• _GIVEN MATERIAL_:
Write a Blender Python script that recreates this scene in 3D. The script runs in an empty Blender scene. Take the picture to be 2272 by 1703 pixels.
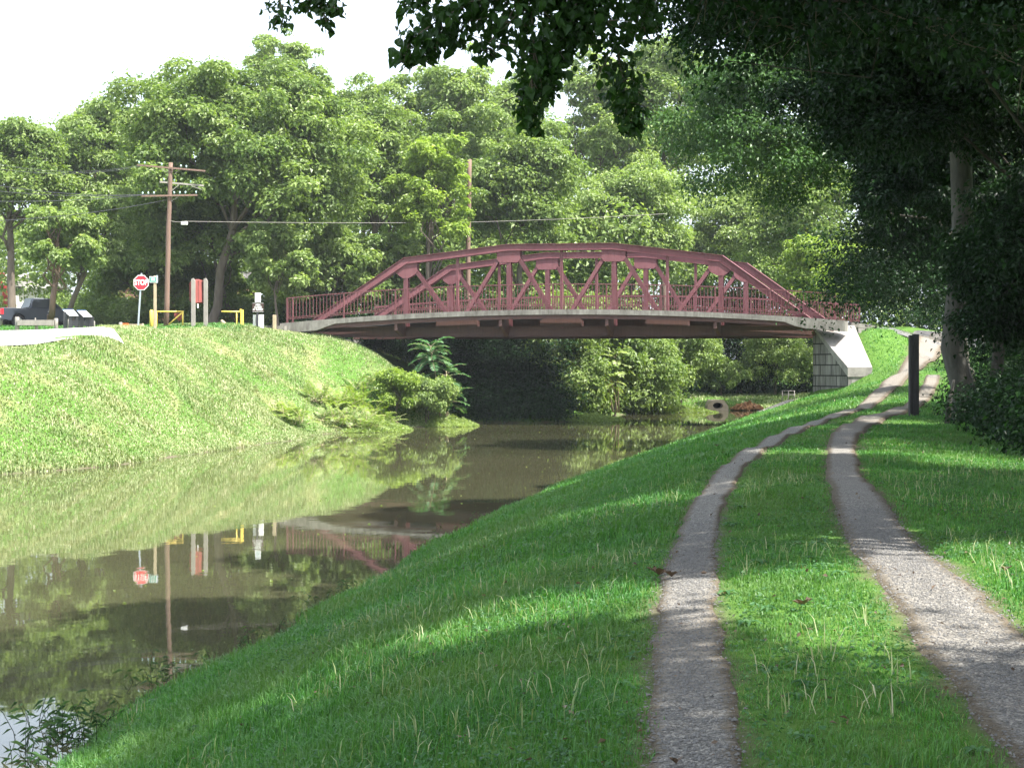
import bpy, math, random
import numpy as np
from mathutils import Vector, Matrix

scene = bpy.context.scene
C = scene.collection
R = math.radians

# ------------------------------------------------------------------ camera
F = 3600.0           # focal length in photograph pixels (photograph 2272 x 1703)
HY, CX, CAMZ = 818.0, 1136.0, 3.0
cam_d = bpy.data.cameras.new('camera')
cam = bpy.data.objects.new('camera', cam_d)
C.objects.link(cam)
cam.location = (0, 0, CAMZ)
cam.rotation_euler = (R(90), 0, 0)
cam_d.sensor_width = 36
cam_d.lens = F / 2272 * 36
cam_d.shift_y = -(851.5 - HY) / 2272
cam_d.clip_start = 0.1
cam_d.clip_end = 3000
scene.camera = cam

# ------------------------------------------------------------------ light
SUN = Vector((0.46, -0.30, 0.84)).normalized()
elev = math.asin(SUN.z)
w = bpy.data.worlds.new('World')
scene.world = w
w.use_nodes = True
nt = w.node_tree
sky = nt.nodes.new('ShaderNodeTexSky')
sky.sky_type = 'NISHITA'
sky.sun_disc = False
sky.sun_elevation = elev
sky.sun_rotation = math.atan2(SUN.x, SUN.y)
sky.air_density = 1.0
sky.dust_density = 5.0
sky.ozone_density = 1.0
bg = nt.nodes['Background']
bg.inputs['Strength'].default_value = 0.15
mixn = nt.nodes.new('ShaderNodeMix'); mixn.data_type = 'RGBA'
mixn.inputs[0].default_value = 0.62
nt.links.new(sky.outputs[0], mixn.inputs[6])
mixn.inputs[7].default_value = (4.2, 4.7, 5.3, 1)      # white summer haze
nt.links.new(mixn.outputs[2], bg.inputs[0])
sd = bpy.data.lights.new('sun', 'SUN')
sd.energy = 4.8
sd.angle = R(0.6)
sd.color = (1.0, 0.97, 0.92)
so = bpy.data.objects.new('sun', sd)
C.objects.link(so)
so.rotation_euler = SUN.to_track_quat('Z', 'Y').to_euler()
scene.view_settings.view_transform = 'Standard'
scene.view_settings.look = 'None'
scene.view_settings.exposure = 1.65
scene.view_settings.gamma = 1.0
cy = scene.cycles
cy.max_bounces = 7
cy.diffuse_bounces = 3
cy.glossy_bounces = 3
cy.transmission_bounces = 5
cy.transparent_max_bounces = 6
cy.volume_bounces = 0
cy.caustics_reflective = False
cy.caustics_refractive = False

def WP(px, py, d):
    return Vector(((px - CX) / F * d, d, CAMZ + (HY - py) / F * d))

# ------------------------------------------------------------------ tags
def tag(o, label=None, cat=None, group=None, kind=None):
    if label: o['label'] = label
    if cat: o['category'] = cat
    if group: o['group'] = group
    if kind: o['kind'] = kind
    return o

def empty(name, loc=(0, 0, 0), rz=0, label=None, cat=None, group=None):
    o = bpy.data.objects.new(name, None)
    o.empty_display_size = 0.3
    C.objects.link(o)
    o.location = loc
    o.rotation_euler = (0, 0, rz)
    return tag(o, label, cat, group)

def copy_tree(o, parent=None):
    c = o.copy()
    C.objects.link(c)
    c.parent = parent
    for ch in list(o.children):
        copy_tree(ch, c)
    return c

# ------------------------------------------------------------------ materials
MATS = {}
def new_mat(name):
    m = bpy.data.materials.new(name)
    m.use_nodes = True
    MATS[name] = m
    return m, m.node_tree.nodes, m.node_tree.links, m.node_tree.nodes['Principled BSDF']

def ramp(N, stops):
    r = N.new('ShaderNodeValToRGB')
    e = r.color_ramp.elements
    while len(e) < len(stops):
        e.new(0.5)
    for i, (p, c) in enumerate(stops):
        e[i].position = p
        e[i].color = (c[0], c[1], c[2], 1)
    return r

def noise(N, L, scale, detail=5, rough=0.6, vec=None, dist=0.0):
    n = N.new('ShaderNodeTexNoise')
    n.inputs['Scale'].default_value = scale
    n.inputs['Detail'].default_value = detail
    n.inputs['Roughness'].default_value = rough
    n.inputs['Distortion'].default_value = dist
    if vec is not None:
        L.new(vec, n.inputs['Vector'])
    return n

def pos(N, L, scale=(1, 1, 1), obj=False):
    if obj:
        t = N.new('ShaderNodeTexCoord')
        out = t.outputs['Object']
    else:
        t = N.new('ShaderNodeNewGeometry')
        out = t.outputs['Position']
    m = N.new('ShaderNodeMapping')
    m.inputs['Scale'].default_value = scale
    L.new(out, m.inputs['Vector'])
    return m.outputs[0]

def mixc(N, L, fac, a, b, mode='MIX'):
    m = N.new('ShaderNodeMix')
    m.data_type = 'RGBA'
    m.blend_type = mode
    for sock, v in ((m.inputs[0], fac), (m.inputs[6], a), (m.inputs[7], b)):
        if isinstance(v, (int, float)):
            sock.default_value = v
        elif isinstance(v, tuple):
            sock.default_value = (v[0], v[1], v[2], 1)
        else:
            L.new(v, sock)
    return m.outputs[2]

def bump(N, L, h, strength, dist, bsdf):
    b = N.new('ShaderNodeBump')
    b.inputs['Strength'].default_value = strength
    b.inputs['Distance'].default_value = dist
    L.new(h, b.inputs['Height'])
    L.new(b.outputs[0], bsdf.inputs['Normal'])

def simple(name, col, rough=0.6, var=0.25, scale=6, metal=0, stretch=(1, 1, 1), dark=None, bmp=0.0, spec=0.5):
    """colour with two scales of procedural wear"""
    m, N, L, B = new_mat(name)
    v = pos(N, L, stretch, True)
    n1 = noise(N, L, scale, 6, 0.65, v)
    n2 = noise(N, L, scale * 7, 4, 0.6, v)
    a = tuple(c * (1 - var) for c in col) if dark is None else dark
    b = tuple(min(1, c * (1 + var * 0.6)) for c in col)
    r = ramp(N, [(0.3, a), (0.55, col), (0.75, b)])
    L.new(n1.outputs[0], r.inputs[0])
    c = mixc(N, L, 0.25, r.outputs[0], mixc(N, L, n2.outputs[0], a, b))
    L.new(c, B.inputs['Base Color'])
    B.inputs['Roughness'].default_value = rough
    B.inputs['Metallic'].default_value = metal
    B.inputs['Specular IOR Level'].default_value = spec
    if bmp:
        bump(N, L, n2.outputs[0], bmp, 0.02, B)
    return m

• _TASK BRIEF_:
Quote the material word for word, dropping any images it holds.

• _FINISHED ANSWER_:
Write a Blender Python script that recreates this scene in 3D. The script runs in an empty Blender scene. Take the picture to be 2272 by 1703 pixels.
import bpy, math, random
import numpy as np
from mathutils import Vector, Matrix

scene = bpy.context.scene
C = scene.collection
R = math.radians

# ------------------------------------------------------------------ camera
F = 3600.0           # focal length in photograph pixels (photograph 2272 x 1703)
HY, CX, CAMZ = 818.0, 1136.0, 3.0
cam_d = bpy.data.cameras.new('camera')
cam = bpy.data.objects.new('camera', cam_d)
C.objects.link(cam)
cam.location = (0, 0, CAMZ)
cam.rotation_euler = (R(90), 0, 0)
cam_d.sensor_width = 36
cam_d.lens = F / 2272 * 36
cam_d.shift_y = -(851.5 - HY) / 2272
cam_d.clip_start = 0.1
cam_d.clip_end = 3000
scene.camera = cam

# ------------------------------------------------------------------ light
SUN = Vector((0.46, -0.30, 0.84)).normalized()
elev = math.asin(SUN.z)
w = bpy.data.worlds.new('World')
scene.world = w
w.use_nodes = True
nt = w.node_tree
sky = nt.nodes.new('ShaderNodeTexSky')
sky.sky_type = 'NISHITA'
sky.sun_disc = False
sky.sun_elevation = elev
sky.sun_rotation = math.atan2(SUN.x, SUN.y)
sky.air_density = 1.0
sky.dust_density = 5.0
sky.ozone_density = 1.0
bg = nt.nodes['Background']
bg.inputs['Strength'].default_value = 0.15
mixn = nt.nodes.new('ShaderNodeMix'); mixn.data_type = 'RGBA'
mixn.inputs[0].default_value = 0.62
nt.links.new(sky.outputs[0], mixn.inputs[6])
mixn.inputs[7].default_value = (4.2, 4.7, 5.3, 1)      # white summer haze
nt.links.new(mixn.outputs[2], bg.inputs[0])
sd = bpy.data.lights.new('sun', 'SUN')
sd.energy = 4.8
sd.angle = R(0.6)
sd.color = (1.0, 0.97, 0.92)
so = bpy.data.objects.new('sun', sd)
C.objects.link(so)
so.rotation_euler = SUN.to_track_quat('Z', 'Y').to_euler()
scene.view_settings.view_transform = 'Standard'
scene.view_settings.look = 'None'
scene.view_settings.exposure = 1.65
scene.view_settings.gamma = 1.0
cy = scene.cycles
cy.max_bounces = 7
cy.diffuse_bounces = 3
cy.glossy_bounces = 3
cy.transmission_bounces = 5
cy.transparent_max_bounces = 6
cy.volume_bounces = 0
cy.caustics_reflective = False
cy.caustics_refractive = False

def WP(px, py, d):
    return Vector(((px - CX) / F * d, d, CAMZ + (HY - py) / F * d))

# ------------------------------------------------------------------ tags
def tag(o, label=None, cat=None, group=None, kind=None):
    if label: o['label'] = label
    if cat: o['category'] = cat
    if group: o['group'] = group
    if kind: o['kind'] = kind
    return o

def empty(name, loc=(0, 0, 0), rz=0, label=None, cat=None, group=None):
    o = bpy.data.objects.new(name, None)
    o.empty_display_size = 0.3
    C.objects.link(o)
    o.location = loc
    o.rotation_euler = (0, 0, rz)
    return tag(o, label, cat, group)

def copy_tree(o, parent=None):
    c = o.copy()
    C.objects.link(c)
    c.parent = parent
    for ch in list(o.children):
        copy_tree(ch, c)
    return c

# ------------------------------------------------------------------ materials
MATS = {}
def new_mat(name):
    m = bpy.data.materials.new(name)
    m.use_nodes = True
    MATS[name] = m
    return m, m.node_tree.nodes, m.node_tree.links, m.node_tree.nodes['Principled BSDF']

def ramp(N, stops):
    r = N.new('ShaderNodeValToRGB')
    e = r.color_ramp.elements
    while len(e) < len(stops):
        e.new(0.5)
    for i, (p, c) in enumerate(stops):
        e[i].position = p
        e[i].color = (c[0], c[1], c[2], 1)
    return r

def noise(N, L, scale, detail=5, rough=0.6, vec=None, dist=0.0):
    n = N.new('ShaderNodeTexNoise')
    n.inputs['Scale'].default_value = scale
    n.inputs['Detail'].default_value = detail
    n.inputs['Roughness'].default_value = rough
    n.inputs['Distortion'].default_value = dist
    if vec is not None:
        L.new(vec, n.inputs['Vector'])
    return n

def pos(N, L, scale=(1, 1, 1), obj=False):
    if obj:
        t = N.new('ShaderNodeTexCoord')
        out = t.outputs['Object']
    else:
        t = N.new('ShaderNodeNewGeometry')
        out = t.outputs['Position']
    m = N.new('ShaderNodeMapping')
    m.inputs['Scale'].default_value = scale
    L.new(out, m.inputs['Vector'])
    return m.outputs[0]

def mixc(N, L, fac, a, b, mode='MIX'):
    m = N.new('ShaderNodeMix')
    m.data_type = 'RGBA'
    m.blend_type = mode
    for sock, v in ((m.inputs[0], fac), (m.inputs[6], a), (m.inputs[7], b)):
        if isinstance(v, (int, float)):
            sock.default_value = v
        elif isinstance(v, tuple):
            sock.default_value = (v[0], v[1], v[2], 1)
        else:
            L.new(v, sock)
    return m.outputs[2]

def bump(N, L, h, strength, dist, bsdf):
    b = N.new('ShaderNodeBump')
    b.inputs['Strength'].default_value = strength
    b.inputs['Distance'].default_value = dist
    L.new(h, b.inputs['Height'])
    L.new(b.outputs[0], bsdf.inputs['Normal'])

def simple(name, col, rough=0.6, var=0.25, scale=6, metal=0, stretch=(1, 1, 1), dark=None, bmp=0.0, spec=0.5):
    """colour with two scales of procedural wear"""
    m, N, L, B = new_mat(name)
    v = pos(N, L, stretch, True)
    n1 = noise(N, L, scale, 6, 0.65, v)
    n2 = noise(N, L, scale * 7, 4, 0.6, v)
    a = tuple(c * (1 - var) for c in col) if dark is None else dark
    b = tuple(min(1, c * (1 + var * 0.6)) for c in col)
    r = ramp(N, [(0.3, a), (0.55, col), (0.75, b)])
    L.new(n1.outputs[0], r.inputs[0])
    c = mixc(N, L, 0.25, r.outputs[0], mixc(N, L, n2.outputs[0], a, b))
    L.new(c, B.inputs['Base Color'])
    B.inputs['Roughness'].default_value = rough
    B.inputs['Metallic'].default_value = metal
    B.inputs['Specular IOR Level'].default_value = spec
    if bmp:
        bump(N, L, n2.outputs[0], bmp, 0.02, B)
    return m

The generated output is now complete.